The idea of writing a movie for Steven Spielberg sounds incredibly daunting. Writing a fifth movie for Steven Spielberg — an alien encounter film for the guy who directed Close Encounters of the Third Kind, E.T., and War of the Worlds no less — sounds like the kind of fate-tempting risk only Indiana Jones would be foolish enough to try. But legendary screenwriter David Koepp approaches Disclosure Day, his latest collab with Spielberg, at least knowing what not to do.
“[Steven’s] really allergic to repeating himself,” Koepp says with a laugh. “Any kind of self-reference makes him want to throw up.”
Spielberg has spent nearly 50 years defining how Hollywood imagines extraterrestrial contact, which means every new UFO somehow inevitably risks looking a little like one of his old UFOs. And yet that tension — reframing the unknowable without losing yourself to mythology — seems to be the entire engine behind Disclosure Day, out on June 12. Written by Koepp from a story developed by Spielberg himself, the movie stars Josh O’Connor, Emily Blunt, Eve Houston, Coleman Domingo, and Colin Firth as the Earth deals with an apparent alien visitation, one that may not even be that recent. Koepp describes it more as a paranoid political thriller in the 1970s mode, all about secrecy, faith, and whether humanity can psychologically survive the truth.

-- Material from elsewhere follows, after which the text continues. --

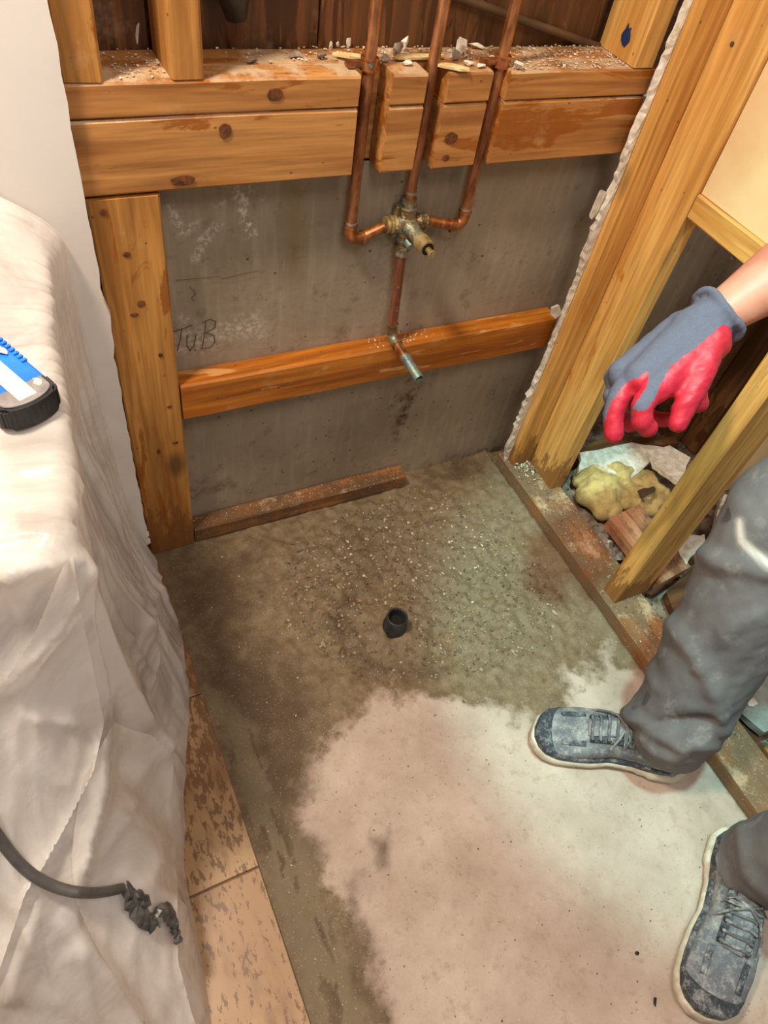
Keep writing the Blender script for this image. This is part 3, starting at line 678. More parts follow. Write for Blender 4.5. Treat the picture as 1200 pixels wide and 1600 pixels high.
tube_obj('cartridge_stem', [V0 + cdir*.0655, V0 + cdir*.076, V0 + cdir*.0765, V0 + cdir*.080], [.0048, .0048, .0062, .0062], BRASSY, root, 12)
# a small screw boss under the hub
ring('screw_boss', V0 + Vector((.002, -.012, -.026)), (.2, -1, -.3), .007, .014, VERD, vb, 10)
# spout drop
EB = at(611, 524, 'y', .014); EN = at(655, 592, 'y', -.082); top = V0 + Vector((0, .002, -.042))
tube_obj('solder_ring', [top + Vector((0, 0, .002)), top + Vector((0, 0, -.012))], .0098, SOLDER, root)
p = tube_obj('pipe', [top, Vector((EB.x, EB.y, EB.z + .018))], .0078, COPR, root); p['label'] = 'reddish brown copper drop pipe to spout'
tv = (top - EB).normalized(); dv = (EN - EB).normalized()
elbow('elbow_fitting', EB + tv*.024, EB, EB + dv*.022, .0094, BRASS, 'weathered elbow resting on the middle board')
m1 = EB + dv*.048
p = tube_obj('pipe', [EB + dv*.018, m1], .0082, COPB, root); p['label'] = 'bright copper stub after the elbow'
bm = bmesh.new(); n = 20
ra = tube(bm, [m1, EN], .0088, n, False); rb = tube(bm, [m1, EN], .0074, n, False)
for i in (0, 1):
    for k in range(n): bm.faces.new((ra[i][k], rb[i][k], rb[i][(k+1) % n], ra[i][(k+1) % n]))
bmesh.ops.recalc_face_normals(bm, faces=bm.faces); p = link('spout_stub', bm_mesh('spout_stub', bm), VERD, root, True); p['label'] = 'open spout stub with blue green patina'
p.modifiers.new('e', 'EDGE_SPLIT').split_angle = math.radians(45)
tube_obj('spout_bore', [m1 + dv*.01, EN - dv*.012], .0073, BLACKV, root)
# pipe straps on the plate
for x_, lab in ((xl, 'copper strap around the left pipe'), (xr, 'copper strap around the right pipe')):
    bm = bmesh.new(); zz = .861
    tube(bm, [(x_, YP, zz - .006), (x_, YP, zz + .006)], .0108, 20)
    tube(bm, [(x_, YP, zz - .007), (x_, YP, zz - .005)], .0120, 20); tube(bm, [(x_, YP, zz + .005), (x_, YP, zz + .007)], .0120, 20)
    box(bm, (x_ - .030, YP - .004, zz - .0045), (x_ - .008, YP + .010, zz + .002), .0012)
    box(bm, (x_ + .006, YP + .004, zz - .0045), (x_ + .018, YP + .018, zz + .001), .001)
    bmesh.ops.recalc_face_normals(bm, faces=bm.faces); o = link('pipe_strap', bm_mesh('pipe_strap', bm), COPB, root, True); o['label'] = lab
    o.modifiers.new('e', 'EDGE_SPLIT').split_angle = math.radians(35)

# ------------------------------------------------------------------ drain pipe
dx, dy = DRC
dr = empty('drain_pipe', (dx, dy, 0), 'black plastic drain pipe stub sticking up out of the slab', 'pipe')
bm = bmesh.new(); n = 36; prof = [(.0235, -.01), (.0238, .012), (.0235, .0135), (.0222, .015), (.0205, .042), (.0192, .0432), (.0168, .042), (.0166, .036), (.0162, -.0)]
rg = [[bm.verts.new((dx + r_*math.cos(2*math.pi*k/n), dy + r_*math.sin(2*math.pi*k/n), z_)) for k in range(n)] for r_, z_ in prof]
for a, b in zip(rg, rg[1:]):
    for k in range(n): bm.faces.new((a[k], a[(k+1) % n], b[(k+1) % n], b[k]))
bmesh.ops.recalc_face_normals(bm, faces=bm.faces); link('pipe_collar', bm_mesh('pipe_collar', bm), BLACKP, dr, True)
bm = bmesh.new(); bmesh.ops.create_circle(bm, segments=24, radius=.0165, cap_ends=True); o = link('pipe_throat', bm_mesh('pipe_throat', bm), BLACKV, dr); o.matrix_basis = Matrix.Translation((dx, dy, .022))

# ------------------------------------------------------------------ gravel and crumbs
def scatter(name, pts, smin, smax, mats, label, cat, seed=1, flat=.6, zf=fz, parent=None, pw_=2.2, tops=None):
    rnd = random.Random(seed); bm = bmesh.new(); protos = []
    for i in range(8):
        me_ = chunk_mesh('p', (1, 1, 1), rnd, 10); protos.append(([v.co.copy() for v in me_.vertices], [tuple(f.vertices) for f in me_.polygons])); bpy.data.meshes.remove(me_)
    vs = []; fs = []; mi = []
    for p in pts:
        s = smin + (smax - smin)*rnd.random()**pw_; pv, pf = protos[rnd.randrange(8)]
        R = Matrix.Rotation(rnd.uniform(0, 6.28), 3, 'Z') @ Matrix.Diagonal((s*rnd.uniform(.7, 1.3), s*rnd.uniform(.7, 1.2), s*flat))
        zz = p[2] if len(p) > 2 else zf(p[0], p[1]); b = len(vs); m = rnd.randrange(len(mats))
        for q in pv: w = R @ q; vs.append((p[0] + w.x, p[1] + w.y, zz + s*flat*.35 + w.z))
        for f in pf: fs.append(tuple(b + k for k in f)); mi.append(m)
    me_ = mesh(name, vs, fs)
    for m in mats: me_.materials.append(m)
    me_.polygons.foreach_set('material_index', mi)
    o = link(name, me_, None, parent); return tag(o, label, cat, kind='stuff')
PEBW = plain('pale_pebble', (224, 212, 184), (196, 184, 158), 30, .6, bump=.1); PEBG = plain('grey_pebble', (140, 130, 112), (104, 94, 76), 30, .7, bump=.1); PEBD = plain('brown_crumb', (128, 106, 76), (96, 76, 50), 30, .8, bump=.1); PEBM = plain('tan_grit', (184, 168, 138), (150, 132, 102), 30, .8, bump=.1)
rnd = random.Random(5)
def in_px(poly, n, jitter=0):
    xs = [p[0] for p in poly]; ys = [p[1] for p in poly]; out = []
    A = np.array(poly, float)
    while len(out) < n:
        q = np.array([[rnd.uniform(min(xs), max(xs)), rnd.uniform(min(ys), max(ys))]])
        if inside(q, poly)[0]:
            w = at(q[0, 0], q[0, 1], 'z', 0.0)
            if math.hypot(w.x - dx, w.y - dy) > .045 and .015 < w.x < .795 and w.y < -.004: out.append((w.x, w.y))
    return out
scatter('gravel', in_px([(480,870),(560,800),(660,770),(760,830),(760,900),(740,950),(640,930),(600,890),(500,950),(460,930)], 150), .004, .0095, [PEBW], 'pale pebbles lying loose between the wall board and the drain', 'gravel', 3)
scatter('gravel_grit', in_px([(440,860),(560,790),(660,755),(800,800),(880,930),(860,1010),(720,1060),(560,1055),(440,980)], 3400), .002, .0095, [PEBG, PEBD, PEBM], 'fine grey brown grit around the drain pipe', 'gravel', 4, zf=fz)
scatter('loose_grit', in_px([(270,880),(640,770),(780,730),(1000,1060),(1190,1330),(1190,1600),(500,1600),(380,1300)], 900), .0015, .004, [PEBG, PEBD, PEBW], 'sparse specks of grit over the whole slab', 'gravel', 5)
# dark mortar crumbs on the slab
for i, (a, b, s) in enumerate([(553,1050,.011),(563,1053,.013),(725,1095,.008),(690,985,.009),(408,930,.009),(335,975,.006),(995,1490,.010),(1025,1565,.014)]):
    w = at(a, b, 'z', 0); o = link('mortar_crumb', chunk_mesh('mortar_crumb', (s, s*.7, s*.5), random.Random(i+3)), PEBD if i < 6 else RUBBER); o.location = (w.x, w.y, fz(w.x, w.y) + s*.15); o.rotation_euler[2] = i
    tag(o, ['small mortar crumb, left of two below the drain', 'larger mortar crumb, right of two below the drain', 'mortar crumb at the edge of the dry concrete', 'crumb just right of the drain pipe', 'crumb on the wet slab well left of the drain', 'tiny crumb near the plastic sheet', 'dark scrap on dry slab left of the near shoe', 'dark curled scrap beside the toe of the near shoe'][i], 'crumb')
# grit along boards and sill
zt = .0385
scatter('sawdust_crumbs', [(rnd.uniform(.806, .886), -.02 - .75*rnd.random()**1.7, zt) for _ in range(700)], .0015, .006, [PEBG, PEBW, PEBD], 'plaster dust and crumbs on top of the sill plate', 'debris', 6, pw_=3)
scatter('corner_crumbs', [(rnd.gauss(.835, .014), rnd.gauss(-.062, .02), zt + abs(rnd.gauss(0, .003))) for _ in range(140)], .003, .009, [PEBW, GYP, PEBG], 'heap of white crumbs between the first two partition studs', 'debris', 7)
scatter('board_crumbs', [(rnd.uniform(.09, .555), rnd.uniform(.003, .034), .0375) for _ in range(260)], .001, .0035, [PEBG, PEBW], 'grit on the bottom plate', 'debris', 8)
zb = .8560
scatter('plate_dust', [(rnd.uniform(.57, .775), rnd.uniform(.004, .085), zb) for _ in range(1000)] + [(rnd.uniform(.04, .108), rnd.uniform(.004, .085), zb) for _ in range(140)] + [(.15 + .41*rnd.random()**.5, rnd.uniform(.042, .088), zb - .0005) for _ in range(520)], .001, .006, [GYP, SPLD, PEBW], 'plaster dust and crumbs on top of the plate', 'debris', 9, pw_=2.5)
scatter('board_flakes', [(rnd.gauss(.50, .02), rnd.uniform(.006, .034), .4122) for _ in range(46)] + [(rnd.gauss(.44, .012), rnd.uniform(.006, .034), .4122) for _ in range(16)], .002, .006, [GYP], 'white mineral flakes on the middle board beside the elbow', 'debris', 10)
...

Koepp has minted a career out of not just writing for the majors (including David Fincher, Sam Raimi, and Steven Soderbergh) but what-if-ing his own curiosity until he comes out the other side with a screenplay. The fuse for Panic Room sparked after he read a newspaper article about, you guessed it, panic rooms. His own directorial effort, the bike-messenger chase movie Premium Rush, came about one day when a man on a bike nearly hit him on the streets of New York City. But the premise for Disclosure Day came entirely from Spielberg, with the director dropping a 40-page treatment on Koepp’s lap. The writer saw it as “a big story that needed a lot of wrestling.”
Koepp found his way in when he realized he could pour a love of Sydney Pollack and Alan J. Paluka films into a summer tentpole. He loves “‘the government’s up to something’ thrillers,” and Robert Redford vehicle Three Days of the Condor was a major source of inspiration.
Disclosure Day’s tone-shift away from the awe of Close Encounters or the intimacy of E.T. feels right at home with today’s political climate. But the conspiracy theory thriller has a dark side: As many screenwriters have pondered over the years, is there an ethical dilemma in feeding into the idea that the government is bad and only a select set of people can save us? Have twisty thrillers fueled the American public’s IRL desire to seek “secret” truth where there isn’t any?
Conspiracy fiction hits differently in 2026, in the era of 8chan theories perpetuated by national leadership, and Koepp seems acutely aware of that tension. But also, in his words, governments have conspired against their people.
“What became undeniable to me,” Koepp says, “is that governments — not just the United States, but many governments — have engaged in an 80-year campaign of disinformation and suppression.”
But Koepp draws a line between skepticism and conspiratorial nihilism.
“The current government gleefully lies and extravagantly abundantly lies,” he says. “The problem is they lie so much that we question everything and we believe nothing.”
For him, Disclosure Day ultimately isn’t about validating conspiracy theories, but searching for understanding in a world that increasingly treats facts as optional.
“We’re not coming out in favor of conspiracies,” Koepp says. “We’re coming out in favor of truth.”
That philosophical angle also pushed the movie into overtly spiritual territory. Koepp says the screenplay repeatedly returns to questions of religion and faith because extraterrestrial belief and religious belief inevitably start circling the same existential drain. “Whether we’ve been visited by aliens or not is a question of faith, much like God is a question of faith,” he says.
Spielberg himself has been unusually candid about his fascination with the subject. During a keynote appearance at SXSW earlier this year, the director admitted, “I don’t know any more than any of you do, but I have a very strong suspicion that we are not alone here on Earth right now — and I made a movie about that.”
That personal conviction apparently shaped everything, even as Koepp and Spielberg worked carefully to avoid echoing the director’s earlier classics. Koepp says the two constantly caught accidental self-references while writing. “You’ll write something and he’ll say, ‘Doesn’t that kind of feel like that scene in Jaws where…’ And you’re like, ‘Oh fuck — yes, it is.’”
Thirty-plus years after Jurassic Park, Koepp still sounds energized by the challenge of building giant Spielbergian set pieces. But what excited him most this time wasn’t the spectacle. It was reflecting on all of Spielberg’s thematic potential in the middle of a giant summer movie.
“You’re putting in a philosophical dialogue scene in the middle of what is essentially a summer adventure movie,” he says. “The fireworks in that scene better be equivalent to a train-car chase, otherwise everybody’s going to go for popcorn.”